▶ _EXERCISE DESCRIPTION_
Each record is to be transcribed exactly.

=-=-=-=-=

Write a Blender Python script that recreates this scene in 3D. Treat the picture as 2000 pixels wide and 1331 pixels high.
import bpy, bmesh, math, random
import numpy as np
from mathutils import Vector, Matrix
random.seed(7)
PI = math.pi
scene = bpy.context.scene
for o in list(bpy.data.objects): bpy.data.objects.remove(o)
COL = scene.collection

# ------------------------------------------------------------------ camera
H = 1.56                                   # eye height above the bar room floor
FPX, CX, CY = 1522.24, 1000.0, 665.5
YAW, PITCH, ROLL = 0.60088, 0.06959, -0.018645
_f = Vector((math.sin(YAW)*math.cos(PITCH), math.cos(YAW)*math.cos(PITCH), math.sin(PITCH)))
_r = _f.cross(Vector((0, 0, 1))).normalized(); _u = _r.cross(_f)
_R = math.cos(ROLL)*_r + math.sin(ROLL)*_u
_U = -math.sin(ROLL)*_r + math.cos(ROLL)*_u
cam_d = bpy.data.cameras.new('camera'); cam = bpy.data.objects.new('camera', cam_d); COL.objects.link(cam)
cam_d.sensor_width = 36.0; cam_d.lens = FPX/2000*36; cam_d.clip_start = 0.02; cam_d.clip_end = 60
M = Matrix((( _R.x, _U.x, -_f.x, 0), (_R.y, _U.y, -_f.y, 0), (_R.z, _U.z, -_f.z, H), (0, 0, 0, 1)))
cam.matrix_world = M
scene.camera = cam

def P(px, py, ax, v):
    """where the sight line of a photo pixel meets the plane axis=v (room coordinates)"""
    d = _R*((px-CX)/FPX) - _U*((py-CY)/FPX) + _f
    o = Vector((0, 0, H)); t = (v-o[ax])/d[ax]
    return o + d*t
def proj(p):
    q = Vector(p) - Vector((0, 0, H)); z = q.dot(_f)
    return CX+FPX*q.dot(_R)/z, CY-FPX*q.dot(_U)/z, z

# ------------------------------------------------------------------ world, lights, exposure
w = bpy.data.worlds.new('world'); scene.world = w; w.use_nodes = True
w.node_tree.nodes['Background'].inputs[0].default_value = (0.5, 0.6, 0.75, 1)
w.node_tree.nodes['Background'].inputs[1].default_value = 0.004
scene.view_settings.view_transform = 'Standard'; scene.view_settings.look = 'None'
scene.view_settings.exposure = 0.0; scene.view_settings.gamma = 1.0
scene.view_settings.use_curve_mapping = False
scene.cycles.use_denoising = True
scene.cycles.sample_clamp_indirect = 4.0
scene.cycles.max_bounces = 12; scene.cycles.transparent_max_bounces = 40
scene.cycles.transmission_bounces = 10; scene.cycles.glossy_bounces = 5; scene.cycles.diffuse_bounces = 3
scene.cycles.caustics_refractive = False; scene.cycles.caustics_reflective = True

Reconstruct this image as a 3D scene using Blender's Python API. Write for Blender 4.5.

=-=-=-=-=

▶ _RESULT OF THIS TASK_
Write a Blender Python script that recreates this scene in 3D. Treat the picture as 2000 pixels wide and 1331 pixels high.
import bpy, bmesh, math, random
import numpy as np
from mathutils import Vector, Matrix
random.seed(7)
PI = math.pi
scene = bpy.context.scene
for o in list(bpy.data.objects): bpy.data.objects.remove(o)
COL = scene.collection

# ------------------------------------------------------------------ camera
H = 1.56                                   # eye height above the bar room floor
FPX, CX, CY = 1522.24, 1000.0, 665.5
YAW, PITCH, ROLL = 0.60088, 0.06959, -0.018645
_f = Vector((math.sin(YAW)*math.cos(PITCH), math.cos(YAW)*math.cos(PITCH), math.sin(PITCH)))
_r = _f.cross(Vector((0, 0, 1))).normalized(); _u = _r.cross(_f)
_R = math.cos(ROLL)*_r + math.sin(ROLL)*_u
_U = -math.sin(ROLL)*_r + math.cos(ROLL)*_u
cam_d = bpy.data.cameras.new('camera'); cam = bpy.data.objects.new('camera', cam_d); COL.objects.link(cam)
cam_d.sensor_width = 36.0; cam_d.lens = FPX/2000*36; cam_d.clip_start = 0.02; cam_d.clip_end = 60
M = Matrix((( _R.x, _U.x, -_f.x, 0), (_R.y, _U.y, -_f.y, 0), (_R.z, _U.z, -_f.z, H), (0, 0, 0, 1)))
cam.matrix_world = M
scene.camera = cam

def P(px, py, ax, v):
    """where the sight line of a photo pixel meets the plane axis=v (room coordinates)"""
    d = _R*((px-CX)/FPX) - _U*((py-CY)/FPX) + _f
    o = Vector((0, 0, H)); t = (v-o[ax])/d[ax]
    return o + d*t
def proj(p):
    q = Vector(p) - Vector((0, 0, H)); z = q.dot(_f)
    return CX+FPX*q.dot(_R)/z, CY-FPX*q.dot(_U)/z, z

# ------------------------------------------------------------------ world, lights, exposure
w = bpy.data.worlds.new('world'); scene.world = w; w.use_nodes = True
w.node_tree.nodes['Background'].inputs[0].default_value = (0.5, 0.6, 0.75, 1)
w.node_tree.nodes['Background'].inputs[1].default_value = 0.004
scene.view_settings.view_transform = 'Standard'; scene.view_settings.look = 'None'
scene.view_settings.exposure = 0.0; scene.view_settings.gamma = 1.0
scene.view_settings.use_curve_mapping = False
scene.cycles.use_denoising = True
scene.cycles.sample_clamp_indirect = 4.0
scene.cycles.max_bounces = 12; scene.cycles.transparent_max_bounces = 40
scene.cycles.transmission_bounces = 10; scene.cycles.glossy_bounces = 5; scene.cycles.diffuse_bounces = 3
scene.cycles.caustics_refractive = False; scene.cycles.caustics_reflective = True

Reconstruct this image as a 3D scene using Blender's Python API. Write for Blender 4.5.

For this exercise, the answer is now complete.